Un mundo en el que cada persona puede calificar y ser calificada, en una escala de una a cinco estrellas, por cada interacción social que tenga. En ese ambiente se desarrolla el primer capítulo de la tercera temporada de la exitosa serie británica Black mirror, que con varios episodios nos ha puesto a pensar en la forma en que la tecnología afecta nuestras vidas, nos lleva al límite y -en ocasiones- descubre nuestra peor faceta. La historia sigue a una mujer que vive y se desvive para obtener likes y así mantener una alta puntuación, pues eso significa mayor aceptación social, un mayor estatus, y esto se traduce en una mejor casa, un mejor auto, una mejor mesa en el restaurante, unas mejores vacaciones, en fin, una mejor vida. Una sarta de obstáculos y sucesos desafortunados provocan que la calificación de la protagonista caiga en picada y su vida se vuelve miserable.
La intención de la serie es mostrar cómo podría ser nuestro futuro. Sin embargo, el discurso que presenta es perfectamente actual.

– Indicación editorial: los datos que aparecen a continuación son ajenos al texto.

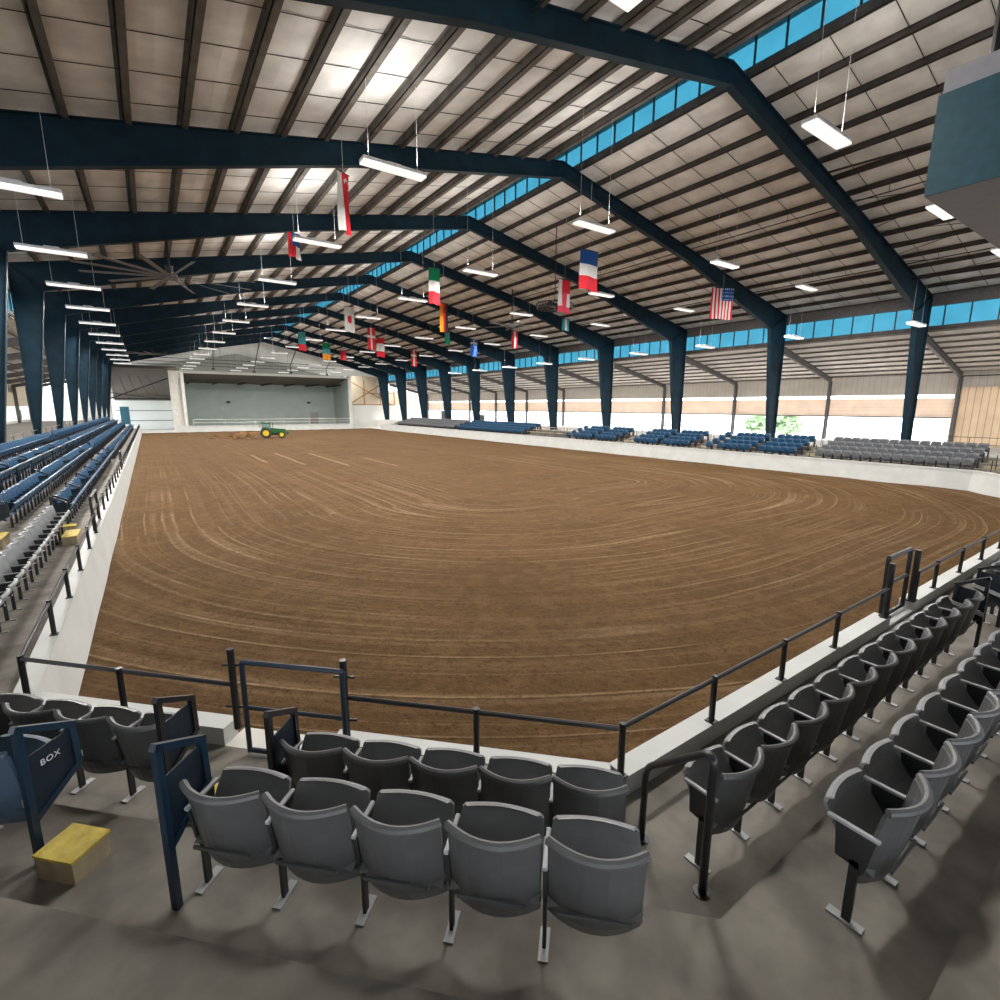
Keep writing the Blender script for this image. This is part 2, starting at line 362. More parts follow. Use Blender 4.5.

Si bien no existe una escala de puntaje para calificar nuestras vidas, sí buscamos cosechar la mayor cantidad de likes, seguidores o vistas posibles. Por cierto, hay aplicaciones como Uber que -efectivamente- califican con un número a cada usuario.
Poco a poco, pero a paso veloz, nos enrolamos en la dinámica de ser lo que publicamos y somos severamente juzgados por ello. Como parte de la política de “investigación exhaustiva”, el Gobierno de los Estados Unidos planea revisar las publicaciones en redes sociales de todos aquellos que busquen obtener una visa para visitar el país. El Departamento de Estado ha anunciado que todos los solicitantes deberán llenar un formulario con las identidades que hayan utilizado en redes hasta cinco años atrás. Además, claro está, de compartir números telefónicos, direcciones de correo electrónico, historial de viajes al extranjero y un largo etcétera. Se aducen razones de seguridad nacional, lo cual parece razonable. Sin embargo, la forma en que se han aplicado las leyes migratorias y el rostro que Donald Trump le ha mostrado al mundo en el poco más de un año que lleva viviendo en la Casa Blanca dejan pensar en los abusos que se podrían cometer al contar con tal información para caer en actos racistas o discriminatorios.
Ahora bien, ¿debemos entonces de cuidar lo que publicamos?, ¿debemos, en cierta forma, autocensurarnos?, ¿no se supone que una de las grandes virtudes de las redes sociales era darnos voz a cada uno de nosotros y tener libertad para opinar, cayendo incluso en el libertinaje y en la agresión anónima?
Es cierto, nadie nos obliga a usar redes sociales y, si buscamos privacidad absoluta, no deberíamos mostrarle al mundo qué hacemos, con quién y en dónde estamos a cada minuto. Pero también debemos de reconocer que vivimos tiempos en los que la dinámica social está regida por las plataformas digitales. Lo que nos queda es hacer un uso responsable de ellas, con límites, con directrices.
Me resisto a pensar en que, en algún momento, mi score de vida dependerá de sonreír -a veces con falsedad- a todo ser con el que tengo contacto o de intentar ser un humano modelo para alcanzar la perfección digital. Pero, ¿qué tan lejos estamos, hoy en día, de ello?